Arturo Fernández ha sido unos de los grandes actores del cine español. En las antologías debería de figurar entre otros su personaje de Distrito Quinto (1958), la película que Tarantino fusiló para su Reservoir Dogs. Para aquellos que crean que Arturo era sólo un galán de comedias sofisticadas les animo a visionar el clímax de El crack dos, la película de Garci. Su villano es una auténtica creación y da una idea de su genio.
Arturo ha sido un seductor, pero para seducir hay que saber amar. El amor por su familia, la bonhomía con el público, eso no se imposta. Cuando le paraban por la calle, gente joven -adolescentes-, la cantinela era siempre la misma: "Es usted mi ídolo, el de mi madre y el de mi abuela". Esa capacidad de trascender épocas de ser ídolo de generaciones tenía que ver con su persona, era popular en el mejor sentido de la palabra.

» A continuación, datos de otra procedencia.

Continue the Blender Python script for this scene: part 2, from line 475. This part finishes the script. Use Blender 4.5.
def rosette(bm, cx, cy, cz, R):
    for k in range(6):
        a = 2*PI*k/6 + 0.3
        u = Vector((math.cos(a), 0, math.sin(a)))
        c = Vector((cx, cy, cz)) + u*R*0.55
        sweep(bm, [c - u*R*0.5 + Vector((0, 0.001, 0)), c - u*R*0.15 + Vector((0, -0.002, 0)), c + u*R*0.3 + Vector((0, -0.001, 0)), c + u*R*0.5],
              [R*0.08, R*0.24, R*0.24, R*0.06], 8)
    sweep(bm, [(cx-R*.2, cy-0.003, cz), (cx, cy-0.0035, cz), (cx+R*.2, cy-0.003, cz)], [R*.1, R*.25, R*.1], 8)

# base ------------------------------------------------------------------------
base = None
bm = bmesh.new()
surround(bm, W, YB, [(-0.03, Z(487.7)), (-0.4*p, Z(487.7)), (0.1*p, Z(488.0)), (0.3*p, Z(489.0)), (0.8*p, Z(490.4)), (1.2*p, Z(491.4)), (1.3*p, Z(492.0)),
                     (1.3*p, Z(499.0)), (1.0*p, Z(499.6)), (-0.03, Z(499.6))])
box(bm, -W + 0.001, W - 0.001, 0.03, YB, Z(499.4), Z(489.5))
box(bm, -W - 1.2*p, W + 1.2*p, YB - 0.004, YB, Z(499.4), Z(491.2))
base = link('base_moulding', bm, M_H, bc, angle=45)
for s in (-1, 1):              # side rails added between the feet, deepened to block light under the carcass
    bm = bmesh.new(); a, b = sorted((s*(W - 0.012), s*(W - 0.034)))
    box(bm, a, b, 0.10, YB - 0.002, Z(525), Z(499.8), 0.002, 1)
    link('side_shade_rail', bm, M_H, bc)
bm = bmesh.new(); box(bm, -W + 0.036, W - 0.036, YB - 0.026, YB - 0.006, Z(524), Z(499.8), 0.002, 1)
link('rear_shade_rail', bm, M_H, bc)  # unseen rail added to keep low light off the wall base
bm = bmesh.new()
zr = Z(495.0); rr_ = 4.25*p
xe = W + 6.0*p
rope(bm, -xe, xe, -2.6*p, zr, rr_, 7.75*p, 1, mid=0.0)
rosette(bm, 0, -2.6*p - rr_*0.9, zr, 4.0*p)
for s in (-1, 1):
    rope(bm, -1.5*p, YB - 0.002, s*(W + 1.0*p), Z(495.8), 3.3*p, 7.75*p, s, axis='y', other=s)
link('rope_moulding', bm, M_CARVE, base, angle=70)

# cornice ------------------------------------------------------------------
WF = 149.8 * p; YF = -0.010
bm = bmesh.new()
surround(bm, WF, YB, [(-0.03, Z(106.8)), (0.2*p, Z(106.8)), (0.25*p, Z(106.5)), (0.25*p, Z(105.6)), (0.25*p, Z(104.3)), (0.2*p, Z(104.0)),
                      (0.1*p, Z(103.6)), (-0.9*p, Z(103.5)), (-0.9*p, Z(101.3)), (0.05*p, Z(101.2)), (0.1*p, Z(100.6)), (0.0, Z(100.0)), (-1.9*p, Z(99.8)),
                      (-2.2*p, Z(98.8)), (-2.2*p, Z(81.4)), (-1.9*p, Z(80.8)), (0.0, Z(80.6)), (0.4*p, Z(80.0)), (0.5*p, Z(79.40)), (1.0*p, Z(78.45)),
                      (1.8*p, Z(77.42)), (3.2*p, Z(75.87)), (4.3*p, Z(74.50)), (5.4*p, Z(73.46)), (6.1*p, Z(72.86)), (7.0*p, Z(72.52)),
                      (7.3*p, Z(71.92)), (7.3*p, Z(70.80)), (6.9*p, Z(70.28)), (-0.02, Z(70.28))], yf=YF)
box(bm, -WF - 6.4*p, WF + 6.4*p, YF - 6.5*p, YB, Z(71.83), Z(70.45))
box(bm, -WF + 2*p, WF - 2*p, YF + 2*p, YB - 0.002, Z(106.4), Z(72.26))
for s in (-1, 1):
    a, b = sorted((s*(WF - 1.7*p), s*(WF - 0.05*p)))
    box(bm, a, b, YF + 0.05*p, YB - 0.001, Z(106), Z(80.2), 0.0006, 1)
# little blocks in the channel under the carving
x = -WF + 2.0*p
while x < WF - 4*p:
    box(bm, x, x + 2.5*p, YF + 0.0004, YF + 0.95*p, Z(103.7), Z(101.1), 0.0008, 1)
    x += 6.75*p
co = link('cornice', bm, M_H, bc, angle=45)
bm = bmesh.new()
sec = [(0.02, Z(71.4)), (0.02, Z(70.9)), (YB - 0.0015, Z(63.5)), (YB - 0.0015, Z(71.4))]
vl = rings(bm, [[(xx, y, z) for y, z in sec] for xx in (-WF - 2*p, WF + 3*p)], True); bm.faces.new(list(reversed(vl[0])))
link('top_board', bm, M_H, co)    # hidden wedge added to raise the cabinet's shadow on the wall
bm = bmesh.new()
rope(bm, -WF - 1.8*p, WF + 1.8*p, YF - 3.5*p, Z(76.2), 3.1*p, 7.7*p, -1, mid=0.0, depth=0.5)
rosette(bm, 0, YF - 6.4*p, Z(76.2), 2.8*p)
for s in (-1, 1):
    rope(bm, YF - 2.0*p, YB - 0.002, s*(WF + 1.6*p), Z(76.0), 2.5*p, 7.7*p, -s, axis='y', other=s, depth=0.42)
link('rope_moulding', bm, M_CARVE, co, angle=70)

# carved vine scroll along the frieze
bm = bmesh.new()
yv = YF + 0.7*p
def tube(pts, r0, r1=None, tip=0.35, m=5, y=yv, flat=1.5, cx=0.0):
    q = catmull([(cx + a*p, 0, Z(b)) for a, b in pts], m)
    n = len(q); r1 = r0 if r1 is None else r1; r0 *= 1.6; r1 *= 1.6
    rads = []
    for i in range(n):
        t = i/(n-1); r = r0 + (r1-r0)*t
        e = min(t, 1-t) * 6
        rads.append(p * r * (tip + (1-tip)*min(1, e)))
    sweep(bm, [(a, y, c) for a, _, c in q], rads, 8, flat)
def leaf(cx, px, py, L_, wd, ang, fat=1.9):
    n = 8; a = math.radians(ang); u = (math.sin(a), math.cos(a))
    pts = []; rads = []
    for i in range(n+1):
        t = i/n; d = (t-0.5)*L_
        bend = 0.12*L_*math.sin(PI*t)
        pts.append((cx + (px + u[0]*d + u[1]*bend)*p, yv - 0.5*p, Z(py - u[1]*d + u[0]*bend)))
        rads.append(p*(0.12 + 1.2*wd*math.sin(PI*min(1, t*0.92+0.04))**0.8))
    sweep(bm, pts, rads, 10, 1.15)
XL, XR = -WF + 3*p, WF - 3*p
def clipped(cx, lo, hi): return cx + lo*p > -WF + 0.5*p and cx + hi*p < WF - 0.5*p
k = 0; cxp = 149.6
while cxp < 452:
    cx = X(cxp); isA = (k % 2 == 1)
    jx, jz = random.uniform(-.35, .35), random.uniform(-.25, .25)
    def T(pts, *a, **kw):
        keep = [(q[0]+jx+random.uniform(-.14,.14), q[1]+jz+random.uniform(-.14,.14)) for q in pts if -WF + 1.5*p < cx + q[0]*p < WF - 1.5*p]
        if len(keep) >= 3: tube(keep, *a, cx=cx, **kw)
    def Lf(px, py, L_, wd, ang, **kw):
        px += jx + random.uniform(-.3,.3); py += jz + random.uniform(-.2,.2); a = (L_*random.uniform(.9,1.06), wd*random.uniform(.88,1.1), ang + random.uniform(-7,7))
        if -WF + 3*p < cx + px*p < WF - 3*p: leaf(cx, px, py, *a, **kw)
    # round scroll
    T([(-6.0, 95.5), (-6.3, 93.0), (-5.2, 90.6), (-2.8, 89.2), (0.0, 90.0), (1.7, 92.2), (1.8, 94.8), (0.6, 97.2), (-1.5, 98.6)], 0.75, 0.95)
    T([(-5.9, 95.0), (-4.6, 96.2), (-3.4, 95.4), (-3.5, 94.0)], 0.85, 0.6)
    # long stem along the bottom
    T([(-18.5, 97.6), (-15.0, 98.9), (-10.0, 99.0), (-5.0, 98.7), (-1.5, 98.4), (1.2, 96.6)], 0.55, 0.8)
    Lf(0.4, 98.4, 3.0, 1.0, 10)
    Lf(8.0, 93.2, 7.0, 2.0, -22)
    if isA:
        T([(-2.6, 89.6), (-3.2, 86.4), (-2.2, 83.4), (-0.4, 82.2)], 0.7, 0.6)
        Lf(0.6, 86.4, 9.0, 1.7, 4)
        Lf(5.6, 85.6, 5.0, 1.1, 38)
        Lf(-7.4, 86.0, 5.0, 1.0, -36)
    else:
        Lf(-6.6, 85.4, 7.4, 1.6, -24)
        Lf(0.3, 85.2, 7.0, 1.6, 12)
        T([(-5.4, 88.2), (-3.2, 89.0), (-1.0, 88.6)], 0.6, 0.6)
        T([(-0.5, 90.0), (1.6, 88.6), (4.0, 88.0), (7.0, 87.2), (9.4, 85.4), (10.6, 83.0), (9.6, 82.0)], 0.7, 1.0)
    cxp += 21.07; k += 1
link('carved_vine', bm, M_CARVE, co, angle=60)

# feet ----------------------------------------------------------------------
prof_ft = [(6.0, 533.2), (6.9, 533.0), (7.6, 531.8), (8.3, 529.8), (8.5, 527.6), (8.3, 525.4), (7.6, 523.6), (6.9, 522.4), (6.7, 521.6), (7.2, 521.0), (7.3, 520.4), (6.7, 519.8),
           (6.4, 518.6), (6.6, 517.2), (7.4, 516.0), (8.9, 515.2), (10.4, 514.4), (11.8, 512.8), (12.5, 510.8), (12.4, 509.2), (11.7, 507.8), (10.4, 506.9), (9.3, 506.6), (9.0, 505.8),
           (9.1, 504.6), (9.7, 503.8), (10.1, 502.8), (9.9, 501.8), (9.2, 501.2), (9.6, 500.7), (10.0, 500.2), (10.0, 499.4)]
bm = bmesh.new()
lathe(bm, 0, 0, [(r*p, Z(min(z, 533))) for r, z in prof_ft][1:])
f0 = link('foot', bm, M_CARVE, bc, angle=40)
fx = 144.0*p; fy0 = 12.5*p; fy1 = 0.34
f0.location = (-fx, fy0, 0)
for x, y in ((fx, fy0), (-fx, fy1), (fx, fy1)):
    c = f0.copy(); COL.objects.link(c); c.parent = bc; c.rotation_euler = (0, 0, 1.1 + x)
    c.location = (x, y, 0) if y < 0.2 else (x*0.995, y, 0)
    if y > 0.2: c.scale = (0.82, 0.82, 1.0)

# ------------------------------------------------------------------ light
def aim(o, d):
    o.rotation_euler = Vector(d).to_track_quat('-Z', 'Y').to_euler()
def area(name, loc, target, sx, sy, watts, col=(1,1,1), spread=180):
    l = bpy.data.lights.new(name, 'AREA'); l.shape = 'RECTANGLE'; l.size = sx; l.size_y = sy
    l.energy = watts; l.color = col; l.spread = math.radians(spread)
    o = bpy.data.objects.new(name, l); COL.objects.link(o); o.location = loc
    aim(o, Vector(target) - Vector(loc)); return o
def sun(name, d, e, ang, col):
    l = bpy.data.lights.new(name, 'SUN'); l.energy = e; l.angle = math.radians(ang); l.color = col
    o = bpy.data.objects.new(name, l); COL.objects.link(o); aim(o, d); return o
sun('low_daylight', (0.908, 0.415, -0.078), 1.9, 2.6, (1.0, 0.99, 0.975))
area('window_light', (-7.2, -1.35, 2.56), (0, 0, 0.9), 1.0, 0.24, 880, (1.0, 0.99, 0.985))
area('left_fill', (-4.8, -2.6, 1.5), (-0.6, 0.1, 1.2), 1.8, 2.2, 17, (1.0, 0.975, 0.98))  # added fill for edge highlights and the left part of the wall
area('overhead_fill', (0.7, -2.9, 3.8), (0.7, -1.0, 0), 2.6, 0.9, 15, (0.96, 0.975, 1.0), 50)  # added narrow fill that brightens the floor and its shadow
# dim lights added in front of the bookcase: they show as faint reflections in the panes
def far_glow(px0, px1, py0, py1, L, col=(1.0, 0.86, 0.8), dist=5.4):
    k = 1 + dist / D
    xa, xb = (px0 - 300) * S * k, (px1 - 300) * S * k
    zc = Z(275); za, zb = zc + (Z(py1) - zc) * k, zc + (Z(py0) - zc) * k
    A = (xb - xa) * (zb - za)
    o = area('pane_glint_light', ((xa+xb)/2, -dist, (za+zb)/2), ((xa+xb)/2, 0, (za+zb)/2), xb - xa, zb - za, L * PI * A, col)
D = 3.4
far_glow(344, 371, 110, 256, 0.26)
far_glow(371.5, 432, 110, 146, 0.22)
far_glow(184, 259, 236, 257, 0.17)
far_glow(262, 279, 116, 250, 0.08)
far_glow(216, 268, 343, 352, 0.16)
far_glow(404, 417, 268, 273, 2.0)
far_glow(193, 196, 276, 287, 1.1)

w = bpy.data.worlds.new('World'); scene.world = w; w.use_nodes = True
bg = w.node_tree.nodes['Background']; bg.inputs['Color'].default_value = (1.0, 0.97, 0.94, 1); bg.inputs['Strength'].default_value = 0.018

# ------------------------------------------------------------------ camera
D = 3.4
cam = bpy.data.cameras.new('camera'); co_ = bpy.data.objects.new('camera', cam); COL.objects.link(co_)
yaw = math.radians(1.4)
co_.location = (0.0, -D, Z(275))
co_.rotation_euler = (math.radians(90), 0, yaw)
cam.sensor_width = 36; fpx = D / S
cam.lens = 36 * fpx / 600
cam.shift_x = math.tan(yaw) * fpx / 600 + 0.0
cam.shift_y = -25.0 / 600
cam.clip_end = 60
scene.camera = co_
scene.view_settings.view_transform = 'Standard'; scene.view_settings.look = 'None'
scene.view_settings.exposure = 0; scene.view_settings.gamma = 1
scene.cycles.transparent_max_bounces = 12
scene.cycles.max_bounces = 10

Arturo nunca pidió una subvención para su teatro y era muy consciente de la precariedad que asaltaba a sus compañeros cuando a cierta edad dejaban de llamar los productores. Es quizás el ángulo menos conocido de su personalidad, su tenacidad para no ser arrinconado, su capacidad de imponerse. Arturo sabía mucho de teatro. Podía hacer Shakespeare y Don Juan. Amaba a Tennessee Williams, pero se especializó en hacer reír –noble empeño- también por supervivencia.